Sheng, T., Zhang, Z., Qian, Z., Ma, P., Xie, W., Zeng, Y., Zhang, K., Sun, Z., Yu, J., Chen, M. (2024 online): Examining urban agglomeration heat island with explainable AI: An enhanced consideration of anthropogenic heat emissions. - Urban Climate, 59, 102251.
https://doi.org/10.1016/j.uclim.2024.102251


Cite as: https://publications.pik-potsdam.de/pubman/item/item_31737
Abstract
In the context of global warming and urbanization, regional economic concentration has increased anthropogenic heat emissions (AHE), posing significant threats to health and sustainability.
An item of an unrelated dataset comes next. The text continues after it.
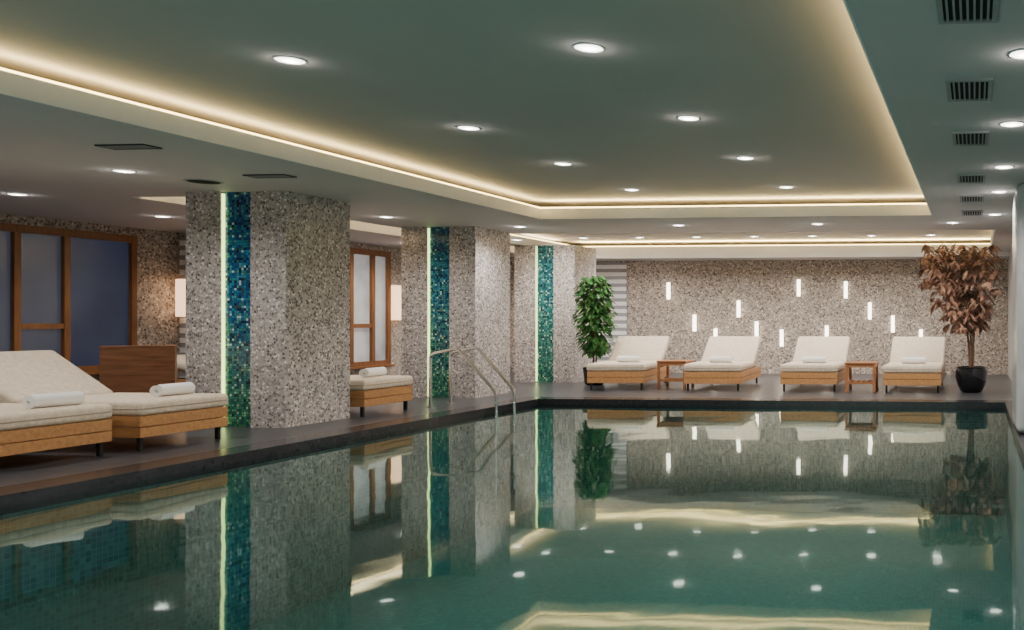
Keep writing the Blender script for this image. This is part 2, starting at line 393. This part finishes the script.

The oversimplification of AHE in previous urban heat island studies hinders the development and implementation of AHE-reduction strategies aimed at mitigating high land surface temperature (LST). Therefore, this study reevaluates the regional heat island (RHI) effect in the Greater Bay Area (GBA) using multisource geo-big data. The analysis reveals that central RHI intensity (RHII) exceeds 3 °C, indicating a significant heat island. We constructed an integrated LightGBM model with four AHE and other classical indicators to fit LST, achieving an R2 of 0.8931. To improve the model's interpretability, we utilized SHapley Additive exPlanations (SHAP), which identified NDVI, DEM, and building AHE as significant indicators influencing LST in the GBA, each with SHAP values exceeding 0.25. Simulations of three intensity scenarios for tiered AHE reduction strategies show that a 10 % industrial AHE reduction in heavy industrial cities can cool 40 % of these areas and decrease RHII by more than 0.03 °C. This study provides actionable guidelines for targeted RHI mitigation in the GBA and provides valuable insights for evaluating RHI in other bay areas and urban agglomerations.